Tale interpretazione trova, tra gli altri, un autorevole precedente nella sentenza 130/2008 (non a caso richiamata dalle sezioni unite nella fattispecie in commento) con la quale la Corte costituzionale, intervenendo in tema di giurisdizione su sanzioni irrogate dall’Agenzia delle Entrate per l’impiego di lavoratori non risultanti dalle scritture o da altra documentazione obbligatoria, ha a suo tempo dichiarato l’illegittimità costituzionale del citato articolo 2, comma 1, del Dlgs 546/1992, “nella parte in cui attribuisce alla giurisdizione tributaria le controversie relative alle sanzioni comunque irrogate da uffici finanziari, anche laddove esse conseguano alla violazione di disposizioni non aventi natura tributaria” (si vedano, al riguardo, i chiarimenti forniti dall’Agenzia con la circolare 56/2008).

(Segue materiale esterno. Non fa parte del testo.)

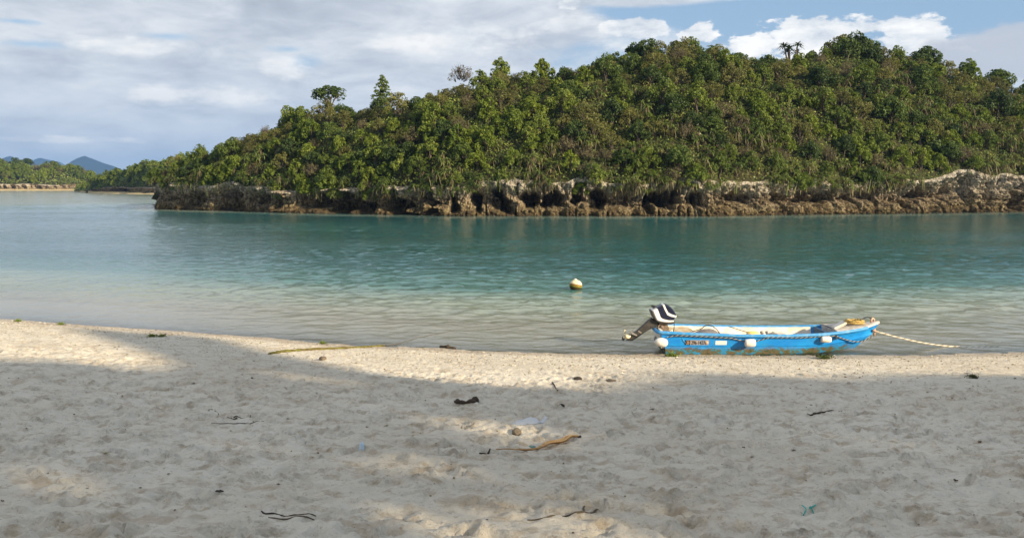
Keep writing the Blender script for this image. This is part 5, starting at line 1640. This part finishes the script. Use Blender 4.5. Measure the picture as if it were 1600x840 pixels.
# teal cord in an x
tc = empty('net_cord', tuple(on_sand(1262, 797)), 'frayed teal nylon cord scrap on the sand at the lower right', 'cord')
o0 = on_sand(1262, 797)
for px in ([(1253, 791), (1257, 794), (1260, 798), (1255, 802)], [(1275, 790), (1269, 793), (1263, 797), (1266, 799), (1272, 798)], [(1268, 792), (1274, 791)]):
    pts = resample([on_sand(u, v) + [0, 0, 0.012] for u, v in px], 12); mb = MB(); mb.tube(pts - o0, 0.0045, 5); mb.build('strand', M_TEAL, tc)

# dead leaves
def leaf_mesh(seed, m_):
    r_ = np.random.default_rng(seed); q = np.linspace(-1, 1, 9); w = (1 - q ** 2) ** 0.7 * 0.38 * (1 + 0.2 * r_.normal(size=9)); c1, c2 = r_.uniform(0.1, 0.5), r_.uniform(0.1, 0.4)
    rows = [[(x, k * ww, 0.25 + c1 * x * x + c2 * abs(k) * ww) for x, ww in zip(q, w)] for k in (-1, 0, 1)]
    mb = MB(); G = np.array(rows); mb.grid(G); mb.grid((G - [0, 0, .06])[::-1]); return mb.mesh('dead_leaf', m_)


LM = [leaf_mesh(1, M_LEAFK), leaf_mesh(2, M_LEAFD), leaf_mesh(3, M_LEAFK), leaf_mesh(4, M_LEAFD)]
r_ = np.random.default_rng(17)
for (u, v, w, k, lab) in [(343, 769, 13, 0, 'dark curled dead leaf, largest on the lower left sand'), (333, 792, 7, 1, 'small reddish dead leaf below the large dark one'), (94, 722, 11, 1, 'reddish brown dead leaf on the left sand'),
                          (115, 750, 6, 3, 'small brown dead leaf left of the reddish one'), (105, 688, 6, 2, 'small dark leaf above the reddish one at the left'), (137, 763, 5, 0, 'small dark leaf low on the left sand'),
                          (302, 599, 6, 0, 'small dark leaf on the shaded sand below the left lit patch'), (4, 783, 6, 1, 'brown leaf at the left edge of the sand'), (98, 816, 5, 0, 'small dark leaf near the lower left corner'),
                          (1494, 752, 10, 1, 'reddish brown dead leaf on the lower right sand'), (1512, 752, 5, 2, 'small dark sliver of leaf right of the reddish leaf'), (1530, 689, 7, 1, 'upright brown dead leaf on the right sand'),
                          (1019, 640, 8, 0, 'upright dark dead leaf on the sand in the middle'), (973, 678, 8, 2, 'curled dark dead leaf right of the sunlit patch'), (1163, 700, 8, 0, 'dark hooked dead leaf on the sand right of the middle'),
                          (1175, 714, 5, 2, 'small dark leaf under the hooked one'), (1240, 704, 9, 2, 'long dark sliver of leaf on the right sand'), (659, 590, 6, 1, 'small reddish leaf on the edge of the lit sand'),
                          (495, 614, 4, 0, 'tiny dark leaf on the sand left of the middle'), (264, 741, 6, 3, 'brown leaf on the sand near the lower left twigs'), (1400, 670, 4, 3, 'small brown leaf far right on the sand'),
                          (1430, 750, 5, 2, 'dark leaf tip left of the reddish brown leaf at the lower right'), (570, 758, 5, 1, 'small reddish leaf in the lower middle'), (918, 573, 6, 0, 'dark leaf on the lit sand left of the boat'),
                          (942, 575, 5, 2, 'second dark leaf on the lit sand left of the boat'), (1320, 585, 5, 2, 'small dark scrap of weed below the bow'), (1510, 584, 8, 2, 'dark scrap of weed on the sand at the right'),
                          (1525, 591, 6, 0, 'dark weed scrap near the low mound at the right'), (450, 655, 5, 3, 'small brown leaf right of the vine tangle'), (640, 605, 4, 0, 'tiny dark leaf on the shaded sand')]:
    p = on_sand(u, v); s_ = w / FPX * p[1] * 0.55
    o = bpy.data.objects.new('dead_leaf', LM[k]); COL.objects.link(o); o.location = p + [0, 0, 0.002]; o.scale = (s_, s_ * 1.2, s_)
    o.rotation_euler = (r_.normal(0, .25), r_.normal(0, .2), r_.uniform(-0.5, 0.5)); tag(o, lab, 'leaf', 'dead leaves on the sand')


# seaweed clumps
def weed_clump(u, v, w, m_, label, seed):
    p = on_sand(u, v); r2 = np.random.default_rng(seed); s_ = w / FPX * p[1]
    n = 150; d = r2.normal(size=(n, 3)) * np.array([0.30, 0.22, 0.16]) * s_; d[:, 2] = np.abs(d[:, 2]) + 0.01
    mb = MB(); leaves(mb, d, unit(r2.normal(size=(n, 3)) + [0, 0, 1]), s_ * 0.16, s_ * 0.05, r2); o = mb.build('seaweed_clump', m_); o.location = p
    tag(o, label, 'seaweed')


weed_clump(1049, 557, 17, M_WEED, 'bright yellow green seaweed clump under the boat\'s stern', 1)
weed_clump(1287, 560, 19, M_WEEDD, 'dark green seaweed clump under the boat below the bow fender', 2)
weed_clump(28, 502, 9, M_WEED, 'green seaweed scrap at the water line near the left edge', 3)
weed_clump(95, 507, 9, M_WEED, 'green seaweed scrap at the water line, second from the left edge', 4)
weed_clump(238, 526, 12, M_WEED, 'yellowish seaweed scrap in the dark tongue of shade', 5)
weed_clump(253, 526, 10, M_WEED, 'small yellowish seaweed scrap right beside another', 6)
weed_clump(505, 537, 10, M_WEED, 'yellow green seaweed scrap just above the mossy rope', 7)
weed_clump(1520, 590, 14, M_WEEDD, 'dark weed scrap on the shaded sand at the right', 8)

# ---- shingle and litter no one could count
r2 = np.random.default_rng(23)
n = 15000
X_ = r2.uniform(-14, 12.5, n); D_ = np.abs(r2.gamma(1.7, 1.15, n)); Y_ = shore_y(X_) - D_ + 0.1
near = r2.uniform(0, 1, n) < 0.10
Y_ = np.where(near, r2.uniform(4.2, 17, n), Y_)
kp = (np.abs(X_) < 0.62 * Y_ + 0.5)
X_, Y_, near = X_[kp], Y_[kp], near[kp]; n = len(X_)
Z_ = ground_z(X_, Y_); sz = r2.gamma(2.2, 0.0022, n) + 0.002; sz = np.minimum(sz, 0.022)
oct_ = np.array([[1, 0, 0], [0, 1, 0], [-1, 0, 0], [0, -1, 0], [0, 0, .7], [0, 0, -.4]], float)
an = r2.uniform(0, 6.28, n); el_ = r2.uniform(0.9, 2.3, n)
base_ = oct_[None] * np.stack([el_, np.ones(n), np.ones(n)], 1)[:, None] * r2.uniform(0.7, 1.3, (n, 6, 1))
ca, sa = np.cos(an)[:, None], np.sin(an)[:, None]
Vx = base_[..., 0] * ca - base_[..., 1] * sa; Vy = base_[..., 0] * sa + base_[..., 1] * ca
V = np.stack([Vx, Vy, base_[..., 2]], -1) * sz[:, None, None] + np.stack([X_, Y_, Z_ + sz * 0.25], 1)[:, None]
Fo = np.array([[0, 1, 4], [1, 2, 4], [2, 3, 4], [3, 0, 4], [1, 0, 5], [2, 1, 5], [3, 2, 5], [0, 3, 5]])
F = (Fo[None] + (np.arange(n) * 6)[:, None, None]).reshape(-1, 3)
tint = np.where(near, r2.uniform(0, 0.45, n), r2.uniform(0, 0.85, n))
mb = MB(); mb.add(V.reshape(-1, 3), F, np.repeat(tint, 8))
m_rub, N = mat('coral_shingle')
tq = N.n('ShaderNodeAttribute', attribute_name='tint').outputs['Fac']
cr = N.ramp(tq, [(0.0, (0.045, 0.03, 0.02)), (0.14, (0.13, 0.085, 0.045)), (0.26, (0.24, 0.18, 0.08)), (0.34, (0.20, 0.19, 0.06)), (0.42, (0.42, 0.34, 0.23)), (0.6, (0.56, 0.49, 0.38)), (1.0, (0.74, 0.70, 0.62))])
p_ = N.n('ShaderNodeBsdfPrincipled', ins={'Base Color': cr, 'Roughness': 0.85, 'Specular IOR Level': 0.2})
N.n('ShaderNodeOutputMaterial', ins={'Surface': p_.outputs[0]})
tag(mb.build('coral_shingle', m_rub), 'scattered coral and shell shingle with bits of weed', kind='stuff')

# ------------------------------------------------------------------ haze
hz_ = MB(); hz_.box((0, 3600, 103), (15400, 8000, 220))
m_haze, N = mat('thin_sea_haze')
vol = N.n('ShaderNodeVolumePrincipled', ins={'Color': (0.27, 0.53, 1.0), 'Density': 0.00013, 'Anisotropy': 0.2})
N.n('ShaderNodeOutputMaterial', ins={'Volume': vol.outputs[0]})
tag(hz_.build('haze', m_haze), 'thin blue sea haze in the air', kind='stuff')
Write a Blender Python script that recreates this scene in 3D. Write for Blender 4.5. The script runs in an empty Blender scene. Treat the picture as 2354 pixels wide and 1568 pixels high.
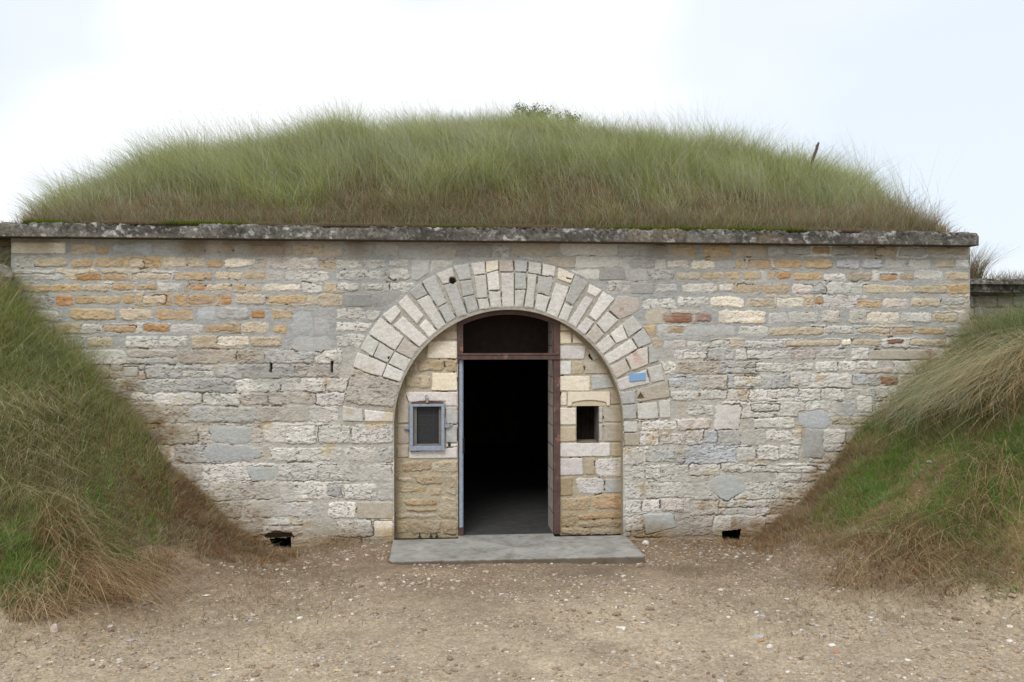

I principi espressi dalla Consulta nella sentenza 130/2008, ribaditi in successive pronunce anch’esse sulla definizione dei limiti della giurisdizione tributaria, affermano dunque una regola di portata generale in ordine all’individuazione della competenza giurisdizionale sulle “sanzioni comunque irrogate da uffici finanziari”.

Analogamente, nella sentenza 238/2009, sempre la Corte costituzionale ha ricordato che “Per costante giurisprudenza di questa Corte, infatti, la giurisdizione del giudice tributario ‘deve ritenersi imprescindibilmente collegata’ alla ‘natura tributaria del rapporto’ (ordinanze n. 395 del 2007; n. 427, n. 94, n. 35 e n. 34 del 2006), con la conseguenza che l’attribuzione alla giurisdizione tributaria di controversie non aventi tale natura comporta la violazione del divieto costituzionale di istituire giudici speciali posto dall’art. 102, secondo comma, Cost. (sentenze n. 141 del 2009; n. 130 e n. 64 del 2008)”.

In sostanza, come si evince anche dalla sentenza delle sezioni unite in commento, poiché l’ambito della giurisdizione tributaria è delimitato dall’articolo 2 del Dlgs 546/1992, occorre verificare la natura del credito cui si riferisce la pretesa portata all’attenzione del giudice, con il conseguente radicamento della giurisdizione speciale tributaria solo ove il rapporto presupposto abbia, per l’appunto, natura “tributaria”.